### Data extract
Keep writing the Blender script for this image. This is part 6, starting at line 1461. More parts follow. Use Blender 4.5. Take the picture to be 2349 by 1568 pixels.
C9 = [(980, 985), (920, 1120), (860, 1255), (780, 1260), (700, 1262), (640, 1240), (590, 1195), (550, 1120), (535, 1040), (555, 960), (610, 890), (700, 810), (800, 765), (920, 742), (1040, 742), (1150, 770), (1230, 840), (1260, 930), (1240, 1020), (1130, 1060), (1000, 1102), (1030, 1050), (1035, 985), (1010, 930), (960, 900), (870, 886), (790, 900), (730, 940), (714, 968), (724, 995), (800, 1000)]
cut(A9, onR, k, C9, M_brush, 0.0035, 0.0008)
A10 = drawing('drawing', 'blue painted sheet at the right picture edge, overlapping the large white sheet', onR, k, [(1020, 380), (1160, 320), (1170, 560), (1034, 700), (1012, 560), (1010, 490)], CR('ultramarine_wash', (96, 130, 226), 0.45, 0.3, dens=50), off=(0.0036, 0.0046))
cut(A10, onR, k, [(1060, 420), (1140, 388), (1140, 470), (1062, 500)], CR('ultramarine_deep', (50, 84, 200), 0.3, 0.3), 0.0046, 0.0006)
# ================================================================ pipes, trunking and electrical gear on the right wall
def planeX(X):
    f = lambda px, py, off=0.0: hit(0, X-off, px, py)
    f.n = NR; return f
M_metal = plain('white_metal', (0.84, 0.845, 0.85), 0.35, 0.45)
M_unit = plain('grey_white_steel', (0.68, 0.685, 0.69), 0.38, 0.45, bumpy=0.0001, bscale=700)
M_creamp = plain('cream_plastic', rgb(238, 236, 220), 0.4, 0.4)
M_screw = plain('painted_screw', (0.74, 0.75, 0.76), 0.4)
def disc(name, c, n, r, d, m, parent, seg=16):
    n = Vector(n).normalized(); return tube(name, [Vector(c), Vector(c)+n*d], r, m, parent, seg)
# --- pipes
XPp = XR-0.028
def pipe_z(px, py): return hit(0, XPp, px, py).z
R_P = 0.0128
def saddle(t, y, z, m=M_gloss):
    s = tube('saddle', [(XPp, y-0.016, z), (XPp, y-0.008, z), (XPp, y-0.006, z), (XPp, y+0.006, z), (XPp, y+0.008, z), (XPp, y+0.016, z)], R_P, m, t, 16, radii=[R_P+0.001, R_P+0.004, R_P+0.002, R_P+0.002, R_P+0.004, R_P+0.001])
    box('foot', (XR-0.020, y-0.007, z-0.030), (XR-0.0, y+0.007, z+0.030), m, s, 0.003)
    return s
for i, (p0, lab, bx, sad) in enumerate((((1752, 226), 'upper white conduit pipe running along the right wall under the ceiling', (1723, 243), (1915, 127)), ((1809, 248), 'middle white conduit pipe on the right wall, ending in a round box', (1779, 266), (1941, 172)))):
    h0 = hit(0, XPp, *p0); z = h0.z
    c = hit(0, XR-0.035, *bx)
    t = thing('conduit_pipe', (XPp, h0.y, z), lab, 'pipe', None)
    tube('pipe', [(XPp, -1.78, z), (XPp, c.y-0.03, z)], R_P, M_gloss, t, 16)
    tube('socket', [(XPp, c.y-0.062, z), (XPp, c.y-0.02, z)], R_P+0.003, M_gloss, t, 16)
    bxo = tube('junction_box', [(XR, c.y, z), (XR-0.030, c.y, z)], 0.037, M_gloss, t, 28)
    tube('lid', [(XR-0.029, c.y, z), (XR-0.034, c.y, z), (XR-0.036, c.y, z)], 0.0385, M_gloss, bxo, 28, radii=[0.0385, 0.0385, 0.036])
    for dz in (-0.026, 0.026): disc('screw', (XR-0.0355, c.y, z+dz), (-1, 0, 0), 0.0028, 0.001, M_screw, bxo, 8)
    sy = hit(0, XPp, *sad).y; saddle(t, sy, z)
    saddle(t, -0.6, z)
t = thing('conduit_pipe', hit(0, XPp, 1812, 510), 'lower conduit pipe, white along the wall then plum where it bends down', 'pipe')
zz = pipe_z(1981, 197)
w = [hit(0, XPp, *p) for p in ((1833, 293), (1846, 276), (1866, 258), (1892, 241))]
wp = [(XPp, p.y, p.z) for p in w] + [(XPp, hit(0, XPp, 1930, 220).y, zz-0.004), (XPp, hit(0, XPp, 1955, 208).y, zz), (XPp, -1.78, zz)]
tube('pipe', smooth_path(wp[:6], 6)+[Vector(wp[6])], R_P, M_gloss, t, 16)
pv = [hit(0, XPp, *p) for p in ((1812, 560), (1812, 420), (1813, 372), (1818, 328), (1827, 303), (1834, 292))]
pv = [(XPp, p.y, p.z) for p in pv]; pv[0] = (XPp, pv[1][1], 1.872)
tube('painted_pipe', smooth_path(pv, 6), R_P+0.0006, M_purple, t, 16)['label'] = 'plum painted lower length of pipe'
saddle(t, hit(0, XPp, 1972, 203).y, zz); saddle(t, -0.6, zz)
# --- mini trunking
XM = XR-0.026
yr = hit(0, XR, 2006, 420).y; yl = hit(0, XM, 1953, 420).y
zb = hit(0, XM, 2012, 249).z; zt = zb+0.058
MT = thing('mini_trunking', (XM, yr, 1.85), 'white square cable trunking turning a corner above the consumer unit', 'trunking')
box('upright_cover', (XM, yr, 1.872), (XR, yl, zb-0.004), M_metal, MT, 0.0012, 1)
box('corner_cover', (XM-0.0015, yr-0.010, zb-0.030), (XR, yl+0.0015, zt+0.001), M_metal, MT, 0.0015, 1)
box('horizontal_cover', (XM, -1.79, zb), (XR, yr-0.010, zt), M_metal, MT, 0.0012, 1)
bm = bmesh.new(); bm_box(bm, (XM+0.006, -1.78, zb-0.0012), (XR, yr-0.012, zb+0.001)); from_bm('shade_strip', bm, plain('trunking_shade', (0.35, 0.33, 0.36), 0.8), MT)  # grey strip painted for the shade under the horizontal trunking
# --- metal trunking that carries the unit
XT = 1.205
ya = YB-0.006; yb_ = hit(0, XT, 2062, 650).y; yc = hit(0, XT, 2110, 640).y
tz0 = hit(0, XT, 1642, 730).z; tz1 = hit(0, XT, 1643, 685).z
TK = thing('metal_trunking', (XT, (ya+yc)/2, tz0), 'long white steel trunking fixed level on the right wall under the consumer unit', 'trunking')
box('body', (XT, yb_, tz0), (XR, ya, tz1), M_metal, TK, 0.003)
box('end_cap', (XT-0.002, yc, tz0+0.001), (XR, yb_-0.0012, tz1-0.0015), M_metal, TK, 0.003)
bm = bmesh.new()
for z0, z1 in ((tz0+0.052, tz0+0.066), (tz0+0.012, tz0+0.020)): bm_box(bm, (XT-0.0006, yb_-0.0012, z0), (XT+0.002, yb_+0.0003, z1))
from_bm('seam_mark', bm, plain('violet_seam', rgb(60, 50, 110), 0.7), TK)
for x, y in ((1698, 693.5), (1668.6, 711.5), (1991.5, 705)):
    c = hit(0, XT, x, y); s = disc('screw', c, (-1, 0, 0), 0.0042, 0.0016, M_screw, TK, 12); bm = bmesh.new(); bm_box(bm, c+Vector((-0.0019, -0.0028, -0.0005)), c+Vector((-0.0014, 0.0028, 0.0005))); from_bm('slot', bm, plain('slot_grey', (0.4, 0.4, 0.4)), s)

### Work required
Please repeat the listing above in full and exactly.

### Expected answer
Keep writing the Blender script for this image. This is part 6, starting at line 1461. More parts follow. Use Blender 4.5. Take the picture to be 2349 by 1568 pixels.
C9 = [(980, 985), (920, 1120), (860, 1255), (780, 1260), (700, 1262), (640, 1240), (590, 1195), (550, 1120), (535, 1040), (555, 960), (610, 890), (700, 810), (800, 765), (920, 742), (1040, 742), (1150, 770), (1230, 840), (1260, 930), (1240, 1020), (1130, 1060), (1000, 1102), (1030, 1050), (1035, 985), (1010, 930), (960, 900), (870, 886), (790, 900), (730, 940), (714, 968), (724, 995), (800, 1000)]
cut(A9, onR, k, C9, M_brush, 0.0035, 0.0008)
A10 = drawing('drawing', 'blue painted sheet at the right picture edge, overlapping the large white sheet', onR, k, [(1020, 380), (1160, 320), (1170, 560), (1034, 700), (1012, 560), (1010, 490)], CR('ultramarine_wash', (96, 130, 226), 0.45, 0.3, dens=50), off=(0.0036, 0.0046))
cut(A10, onR, k, [(1060, 420), (1140, 388), (1140, 470), (1062, 500)], CR('ultramarine_deep', (50, 84, 200), 0.3, 0.3), 0.0046, 0.0006)
# ================================================================ pipes, trunking and electrical gear on the right wall
def planeX(X):
    f = lambda px, py, off=0.0: hit(0, X-off, px, py)
    f.n = NR; return f
M_metal = plain('white_metal', (0.84, 0.845, 0.85), 0.35, 0.45)
M_unit = plain('grey_white_steel', (0.68, 0.685, 0.69), 0.38, 0.45, bumpy=0.0001, bscale=700)
M_creamp = plain('cream_plastic', rgb(238, 236, 220), 0.4, 0.4)
M_screw = plain('painted_screw', (0.74, 0.75, 0.76), 0.4)
def disc(name, c, n, r, d, m, parent, seg=16):
    n = Vector(n).normalized(); return tube(name, [Vector(c), Vector(c)+n*d], r, m, parent, seg)
# --- pipes
XPp = XR-0.028
def pipe_z(px, py): return hit(0, XPp, px, py).z
R_P = 0.0128
def saddle(t, y, z, m=M_gloss):
    s = tube('saddle', [(XPp, y-0.016, z), (XPp, y-0.008, z), (XPp, y-0.006, z), (XPp, y+0.006, z), (XPp, y+0.008, z), (XPp, y+0.016, z)], R_P, m, t, 16, radii=[R_P+0.001, R_P+0.004, R_P+0.002, R_P+0.002, R_P+0.004, R_P+0.001])
    box('foot', (XR-0.020, y-0.007, z-0.030), (XR-0.0, y+0.007, z+0.030), m, s, 0.003)
    return s
for i, (p0, lab, bx, sad) in enumerate((((1752, 226), 'upper white conduit pipe running along the right wall under the ceiling', (1723, 243), (1915, 127)), ((1809, 248), 'middle white conduit pipe on the right wall, ending in a round box', (1779, 266), (1941, 172)))):
    h0 = hit(0, XPp, *p0); z = h0.z
    c = hit(0, XR-0.035, *bx)
    t = thing('conduit_pipe', (XPp, h0.y, z), lab, 'pipe', None)
    tube('pipe', [(XPp, -1.78, z), (XPp, c.y-0.03, z)], R_P, M_gloss, t, 16)
    tube('socket', [(XPp, c.y-0.062, z), (XPp, c.y-0.02, z)], R_P+0.003, M_gloss, t, 16)
    bxo = tube('junction_box', [(XR, c.y, z), (XR-0.030, c.y, z)], 0.037, M_gloss, t, 28)
    tube('lid', [(XR-0.029, c.y, z), (XR-0.034, c.y, z), (XR-0.036, c.y, z)], 0.0385, M_gloss, bxo, 28, radii=[0.0385, 0.0385, 0.036])
    for dz in (-0.026, 0.026): disc('screw', (XR-0.0355, c.y, z+dz), (-1, 0, 0), 0.0028, 0.001, M_screw, bxo, 8)
    sy = hit(0, XPp, *sad).y; saddle(t, sy, z)
    saddle(t, -0.6, z)
t = thing('conduit_pipe', hit(0, XPp, 1812, 510), 'lower conduit pipe, white along the wall then plum where it bends down', 'pipe')
zz = pipe_z(1981, 197)
w = [hit(0, XPp, *p) for p in ((1833, 293), (1846, 276), (1866, 258), (1892, 241))]
wp = [(XPp, p.y, p.z) for p in w] + [(XPp, hit(0, XPp, 1930, 220).y, zz-0.004), (XPp, hit(0, XPp, 1955, 208).y, zz), (XPp, -1.78, zz)]
tube('pipe', smooth_path(wp[:6], 6)+[Vector(wp[6])], R_P, M_gloss, t, 16)
pv = [hit(0, XPp, *p) for p in ((1812, 560), (1812, 420), (1813, 372), (1818, 328), (1827, 303), (1834, 292))]
pv = [(XPp, p.y, p.z) for p in pv]; pv[0] = (XPp, pv[1][1], 1.872)
tube('painted_pipe', smooth_path(pv, 6), R_P+0.0006, M_purple, t, 16)['label'] = 'plum painted lower length of pipe'
saddle(t, hit(0, XPp, 1972, 203).y, zz); saddle(t, -0.6, zz)
# --- mini trunking
XM = XR-0.026
yr = hit(0, XR, 2006, 420).y; yl = hit(0, XM, 1953, 420).y
zb = hit(0, XM, 2012, 249).z; zt = zb+0.058
MT = thing('mini_trunking', (XM, yr, 1.85), 'white square cable trunking turning a corner above the consumer unit', 'trunking')
box('upright_cover', (XM, yr, 1.872), (XR, yl, zb-0.004), M_metal, MT, 0.0012, 1)
box('corner_cover', (XM-0.0015, yr-0.010, zb-0.030), (XR, yl+0.0015, zt+0.001), M_metal, MT, 0.0015, 1)
box('horizontal_cover', (XM, -1.79, zb), (XR, yr-0.010, zt), M_metal, MT, 0.0012, 1)
bm = bmesh.new(); bm_box(bm, (XM+0.006, -1.78, zb-0.0012), (XR, yr-0.012, zb+0.001)); from_bm('shade_strip', bm, plain('trunking_shade', (0.35, 0.33, 0.36), 0.8), MT)  # grey strip painted for the shade under the horizontal trunking
# --- metal trunking that carries the unit
XT = 1.205
ya = YB-0.006; yb_ = hit(0, XT, 2062, 650).y; yc = hit(0, XT, 2110, 640).y
tz0 = hit(0, XT, 1642, 730).z; tz1 = hit(0, XT, 1643, 685).z
TK = thing('metal_trunking', (XT, (ya+yc)/2, tz0), 'long white steel trunking fixed level on the right wall under the consumer unit', 'trunking')
box('body', (XT, yb_, tz0), (XR, ya, tz1), M_metal, TK, 0.003)
box('end_cap', (XT-0.002, yc, tz0+0.001), (XR, yb_-0.0012, tz1-0.0015), M_metal, TK, 0.003)
bm = bmesh.new()
for z0, z1 in ((tz0+0.052, tz0+0.066), (tz0+0.012, tz0+0.020)): bm_box(bm, (XT-0.0006, yb_-0.0012, z0), (XT+0.002, yb_+0.0003, z1))
from_bm('seam_mark', bm, plain('violet_seam', rgb(60, 50, 110), 0.7), TK)
for x, y in ((1698, 693.5), (1668.6, 711.5), (1991.5, 705)):
    c = hit(0, XT, x, y); s = disc('screw', c, (-1, 0, 0), 0.0042, 0.0016, M_screw, TK, 12); bm = bmesh.new(); bm_box(bm, c+Vector((-0.0019, -0.0028, -0.0005)), c+Vector((-0.0014, 0.0028, 0.0005))); from_bm('slot', bm, plain('slot_grey', (0.4, 0.4, 0.4)), s)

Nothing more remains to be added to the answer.